* **WRITTEN INSTRUCTION**
Copy out each line exactly; pictures stay out of the copy.
>> BEGIN DATASET EXTRACT
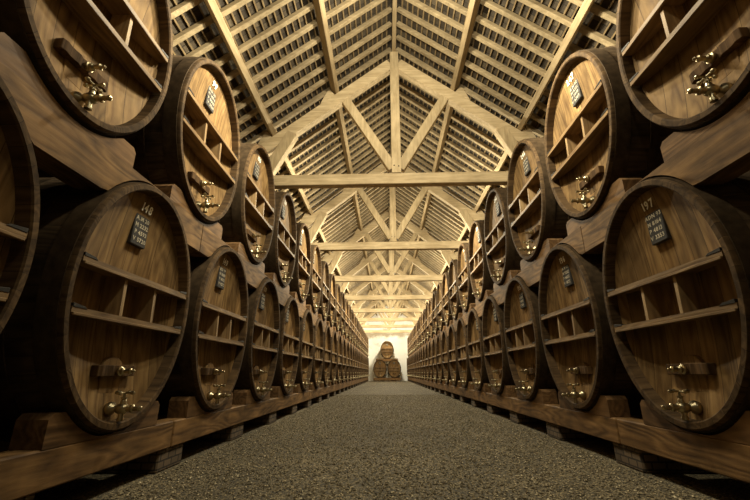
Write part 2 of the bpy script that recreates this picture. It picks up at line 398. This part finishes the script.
def make_cask():
    t = empty('wine_cask', (0, 0, 0), 0, '', 'cask')
    n = 92
    # stave body behind the chime
    bm = BM(); loops = []
    for i in range(0, 13):
        d = 0.045 + (LEN - 0.045) * i / 12
        k = kk(d); loops.append([(-d, u * k, w * k) for u, w in ell(HW, HH, n)])
    ringed(bm, loops, n, False, True); link('stave_body', bm, M_body, t, smooth=True)
    # chime rim
    bm = BM(); loops = []
    for d, a, b in ((0.046, HW * kk(.046), HH * kk(.046)), (0.006, HW, HH), (0.0, HW - 0.005, HH - 0.005), (0.0, IW + 0.006, IH + 0.006), (0.006, IW, IH), (0.060, IW - 0.004, IH - 0.004)):
        loops.append([(-d, u, w) for u, w in ell(a, b, n)])
    ringed(bm, loops, n); link('chime_rim', bm, M_chime, t, smooth=True)
    # hoops
    for d0, d1 in ((0.020, 0.098), (0.20, 0.245), (0.36, 0.40), (LEN - 0.40, LEN - 0.36), (LEN - 0.1, LEN - 0.05)):
        bm = BM(); loops = []
        for d, e in ((d0, 0.0), (d0, 0.005), (d1, 0.005), (d1, 0.0)):
            loops.append([(-d, u * (kk(d) + e / HW), w * (kk(d) + e / HH)) for u, w in ell(HW, HH, n)])
        ringed(bm, loops, n); link('hoop', bm, M_iron, t, smooth=True)
    # concave head
    bm = BM(); loops = []
    for r in (1.0, 0.9, 0.78, 0.64, 0.48, 0.32, 0.16, 0.02):
        loops.append([(-depth(u, w), u, w) for u, w in ell((IW - 0.003) * r, (IH - 0.003) * r, 64)])
    ringed(bm, loops, 64, False, True); link('cask_head', bm, M_head, t, smooth=True)
    # horizontal rails: straight front, back follows the hollow head
    for w0 in (0.092, -0.108):
        hu = IW * math.sqrt(1 - (w0 / IH) ** 2) - 0.006
        us = [-hu + 2 * hu * i / 16 for i in range(17)]
        pts = [(-0.004, -hu), (-0.004, hu)] + [(-depth(u, w0) - 0.004, u) for u in us[::-1]]
        bm = BM(); prism(bm, pts, 'Z', w0 - 0.012, w0 + 0.010); rl = link('rail', bm, M_rail, t)
        bm = BM(); box(bm, -0.012, 0.0015, -hu + 0.006, hu - 0.006, w0 - 0.022, w0 - 0.010, 0.002); link('rail_lip', bm, M_rail, rl)
        for s in (-1, 1):
            bm = BM(); y1, y2 = s * (hu - 0.075), s * (hu - 0.002)
            prism(bm, [(y1, w0 + 0.008), (y2, w0 + 0.008), (y2, w0 + 0.024), (y1 + s * 0.012, w0 + 0.017)], 'X', -0.040, -0.002, 0.001); link('iron_clip', bm, M_clip, rl)
    for u in (-0.115, 0.115):
        D = depth(u, 0)
        bm = BM(); prism(bm, [(-0.010, -0.099), (-D - 0.004, -0.099), (-D - 0.004, 0.081), (-0.016, 0.081)], 'Y', u - 0.010, u + 0.010, 0.001); link('divider', bm, M_div, t)
    # manhole door
    D = depth(0, -0.35)
    pts = [(0.070 * math.cos(a), -0.320 + 0.052 * math.sin(a)) for a in [math.pi * i / 14 for i in range(15)]] + [(-0.066, -0.425), (0.066, -0.425)]
    bm = BM(); prism(bm, pts, 'X', -D - 0.01, -D + 0.012, 0.003); dr = link('manhole_door', bm, M_head, t)
    # cross bar with wavy front (bowed) and its screw
    bm = BM()
    us = [-0.124 + 0.248 * i / 12 for i in range(13)]
    fr = [(-0.050 + 0.004 * math.cos(u * 130), u) for u in us]
    prism(bm, fr + [(-0.088, 0.124), (-0.088, -0.124)], 'Z', -0.352, -0.305, 0.002); cb = link('crossbar', bm, M_bar, t)
    bm = BM(); lathe(bm, [(0, 0.020), (0.010, 0.021), (0.013, 0.015), (0.024, 0.016), (0.030, 0.010), (0.045, 0.009), (0.048, 0.013), (0.056, 0.013), (0.060, 0.006), (0.072, 0.007), (0.076, 0.002)], (1, 0, 0), (-0.048, 0, -0.330), 12)
    link('door_screw', bm, M_brass, t, smooth=True)['label'] = 'brass door screw'
    # brass tap
    zb = -0.488
    bm = BM()
    lathe(bm, [(0, 0.024), (0.006, 0.026), (0.012, 0.020), (0.020, 0.026), (0.032, 0.030), (0.044, 0.027), (0.054, 0.015), (0.062, 0.013), (0.068, 0.020), (0.086, 0.024), (0.104, 0.020), (0.110, 0.013), (0.124, 0.012), (0.128, 0.017), (0.136, 0.017), (0.140, 0.010), (0.160, 0.009), (0.164, 0.012), (0.172, 0.010), (0.176, 0.003)], (1, 0, 0), (-0.088, 0, zb), 14)
    lathe(bm, [(-0.052, 0.008), (-0.050, 0.014), (-0.040, 0.014), (-0.034, 0.011), (0.0, 0.016), (0.030, 0.012), (0.038, 0.009), (0.040, 0.013), (0.046, 0.013), (0.048, 0.006)], (0, 0, 1), (0.000, 0, zb), 12)
    tp = link('tap', bm, M_brass, t, smooth=True); tp['label'] = 'brass tap'
    bm = BM()
    lathe(bm, [(0.048, 0.006), (0.066, 0.005)], (0, 0, 1), (0.000, 0, zb), 8)
    for ax_ in ((0, 1, 0), (0, -1, 0), (1, 0, 0), (-1, 0, 0)):
        lathe(bm, [(-0.002, 0.005), (0.026, 0.004), (0.029, 0.008), (0.036, 0.009), (0.042, 0.007), (0.045, 0.001)], ax_, (0.000, 0, zb + 0.066), 8)
    link('tap_handle', bm, M_brass, tp, smooth=True)
    # plaque
    D = depth(0, 0.35)
    bm = BM(); box(bm, -D - 0.012, -D + 0.014, -0.057, 0.057, 0.272, 0.434, 0.003); link('plaque', bm, M_slate, t)
    return t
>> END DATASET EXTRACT
* **EXERCISE ANSWER**
Write part 2 of the bpy script that recreates this picture. It picks up at line 398. This part finishes the script.
def make_cask():
    t = empty('wine_cask', (0, 0, 0), 0, '', 'cask')
    n = 92
    # stave body behind the chime
    bm = BM(); loops = []
    for i in range(0, 13):
        d = 0.045 + (LEN - 0.045) * i / 12
        k = kk(d); loops.append([(-d, u * k, w * k) for u, w in ell(HW, HH, n)])
    ringed(bm, loops, n, False, True); link('stave_body', bm, M_body, t, smooth=True)
    # chime rim
    bm = BM(); loops = []
    for d, a, b in ((0.046, HW * kk(.046), HH * kk(.046)), (0.006, HW, HH), (0.0, HW - 0.005, HH - 0.005), (0.0, IW + 0.006, IH + 0.006), (0.006, IW, IH), (0.060, IW - 0.004, IH - 0.004)):
        loops.append([(-d, u, w) for u, w in ell(a, b, n)])
    ringed(bm, loops, n); link('chime_rim', bm, M_chime, t, smooth=True)
    # hoops
    for d0, d1 in ((0.020, 0.098), (0.20, 0.245), (0.36, 0.40), (LEN - 0.40, LEN - 0.36), (LEN - 0.1, LEN - 0.05)):
        bm = BM(); loops = []
        for d, e in ((d0, 0.0), (d0, 0.005), (d1, 0.005), (d1, 0.0)):
            loops.append([(-d, u * (kk(d) + e / HW), w * (kk(d) + e / HH)) for u, w in ell(HW, HH, n)])
        ringed(bm, loops, n); link('hoop', bm, M_iron, t, smooth=True)
    # concave head
    bm = BM(); loops = []
    for r in (1.0, 0.9, 0.78, 0.64, 0.48, 0.32, 0.16, 0.02):
        loops.append([(-depth(u, w), u, w) for u, w in ell((IW - 0.003) * r, (IH - 0.003) * r, 64)])
    ringed(bm, loops, 64, False, True); link('cask_head', bm, M_head, t, smooth=True)
    # horizontal rails: straight front, back follows the hollow head
    for w0 in (0.092, -0.108):
        hu = IW * math.sqrt(1 - (w0 / IH) ** 2) - 0.006
        us = [-hu + 2 * hu * i / 16 for i in range(17)]
        pts = [(-0.004, -hu), (-0.004, hu)] + [(-depth(u, w0) - 0.004, u) for u in us[::-1]]
        bm = BM(); prism(bm, pts, 'Z', w0 - 0.012, w0 + 0.010); rl = link('rail', bm, M_rail, t)
        bm = BM(); box(bm, -0.012, 0.0015, -hu + 0.006, hu - 0.006, w0 - 0.022, w0 - 0.010, 0.002); link('rail_lip', bm, M_rail, rl)
        for s in (-1, 1):
            bm = BM(); y1, y2 = s * (hu - 0.075), s * (hu - 0.002)
            prism(bm, [(y1, w0 + 0.008), (y2, w0 + 0.008), (y2, w0 + 0.024), (y1 + s * 0.012, w0 + 0.017)], 'X', -0.040, -0.002, 0.001); link('iron_clip', bm, M_clip, rl)
    for u in (-0.115, 0.115):
        D = depth(u, 0)
        bm = BM(); prism(bm, [(-0.010, -0.099), (-D - 0.004, -0.099), (-D - 0.004, 0.081), (-0.016, 0.081)], 'Y', u - 0.010, u + 0.010, 0.001); link('divider', bm, M_div, t)
    # manhole door
    D = depth(0, -0.35)
    pts = [(0.070 * math.cos(a), -0.320 + 0.052 * math.sin(a)) for a in [math.pi * i / 14 for i in range(15)]] + [(-0.066, -0.425), (0.066, -0.425)]
    bm = BM(); prism(bm, pts, 'X', -D - 0.01, -D + 0.012, 0.003); dr = link('manhole_door', bm, M_head, t)
    # cross bar with wavy front (bowed) and its screw
    bm = BM()
    us = [-0.124 + 0.248 * i / 12 for i in range(13)]
    fr = [(-0.050 + 0.004 * math.cos(u * 130), u) for u in us]
    prism(bm, fr + [(-0.088, 0.124), (-0.088, -0.124)], 'Z', -0.352, -0.305, 0.002); cb = link('crossbar', bm, M_bar, t)
    bm = BM(); lathe(bm, [(0, 0.020), (0.010, 0.021), (0.013, 0.015), (0.024, 0.016), (0.030, 0.010), (0.045, 0.009), (0.048, 0.013), (0.056, 0.013), (0.060, 0.006), (0.072, 0.007), (0.076, 0.002)], (1, 0, 0), (-0.048, 0, -0.330), 12)
    link('door_screw', bm, M_brass, t, smooth=True)['label'] = 'brass door screw'
    # brass tap
    zb = -0.488
    bm = BM()
    lathe(bm, [(0, 0.024), (0.006, 0.026), (0.012, 0.020), (0.020, 0.026), (0.032, 0.030), (0.044, 0.027), (0.054, 0.015), (0.062, 0.013), (0.068, 0.020), (0.086, 0.024), (0.104, 0.020), (0.110, 0.013), (0.124, 0.012), (0.128, 0.017), (0.136, 0.017), (0.140, 0.010), (0.160, 0.009), (0.164, 0.012), (0.172, 0.010), (0.176, 0.003)], (1, 0, 0), (-0.088, 0, zb), 14)
    lathe(bm, [(-0.052, 0.008), (-0.050, 0.014), (-0.040, 0.014), (-0.034, 0.011), (0.0, 0.016), (0.030, 0.012), (0.038, 0.009), (0.040, 0.013), (0.046, 0.013), (0.048, 0.006)], (0, 0, 1), (0.000, 0, zb), 12)
    tp = link('tap', bm, M_brass, t, smooth=True); tp['label'] = 'brass tap'
    bm = BM()
    lathe(bm, [(0.048, 0.006), (0.066, 0.005)], (0, 0, 1), (0.000, 0, zb), 8)
    for ax_ in ((0, 1, 0), (0, -1, 0), (1, 0, 0), (-1, 0, 0)):
        lathe(bm, [(-0.002, 0.005), (0.026, 0.004), (0.029, 0.008), (0.036, 0.009), (0.042, 0.007), (0.045, 0.001)], ax_, (0.000, 0, zb + 0.066), 8)
    link('tap_handle', bm, M_brass, tp, smooth=True)
    # plaque
    D = depth(0, 0.35)
    bm = BM(); box(bm, -D - 0.012, -D + 0.014, -0.057, 0.057, 0.272, 0.434, 0.003); link('plaque', bm, M_slate, t)
    return t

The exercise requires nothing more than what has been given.